**Written task**. Reproduce the listing below exactly, beginning with its first line and ending with the line that holds "import bpy, math, random"; pictures are not part of the copy.
════════
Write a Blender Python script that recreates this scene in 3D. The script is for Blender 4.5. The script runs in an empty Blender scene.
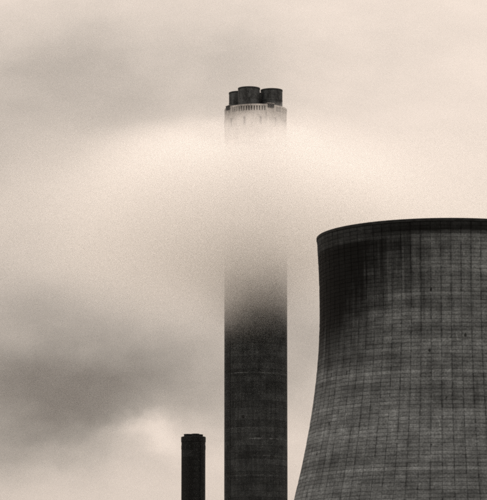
import bpy, math, random

# ------------------------------------------------------------------ camera
sc = bpy.context.scene
cd = bpy.data.cameras.new('camera')
cam = bpy.data.objects.new('camera', cd)
sc.collection.objects.link(cam)
cd.sensor_fit = 'HORIZONTAL'
cd.sensor_width = 36.0
cd.lens = 36.0 * 3200 / 487          # long telephoto lens
cd.clip_start = 1.0
cd.clip_end = 30000
cam.location = (0, 0, 1.7)
cam.rotation_euler = (math.pi / 2 + math.atan(490 / 3200), 0, 0)
sc.camera = cam
sc.render.resolution_x, sc.render.resolution_y = 997, 1024

# ------------------------------------------------------------------ render / exposure
sc.render.engine = 'CYCLES'
cy = sc.cycles
cy.max_bounces = 18
cy.diffuse_bounces = 3
cy.glossy_bounces = 2
cy.volume_bounces = 16
cy.volume_step_rate = 1.0
cy.volume_max_steps = 256
cy.use_denoising = False          # the residual sampling grain stands in for the film's
cy.use_adaptive_sampling = True
cy.adaptive_threshold = 0.028
cy.adaptive_min_samples = 56
cy.filter_width = 2.2
vs = sc.view_settings
vs.view_transform = 'Standard'
vs.look = 'None'
vs.exposure = 0.0
vs.gamma = 1.0
vs.use_curve_mapping = False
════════
**Written answer**.
Write a Blender Python script that recreates this scene in 3D. The script is for Blender 4.5. The script runs in an empty Blender scene.
import bpy, math, random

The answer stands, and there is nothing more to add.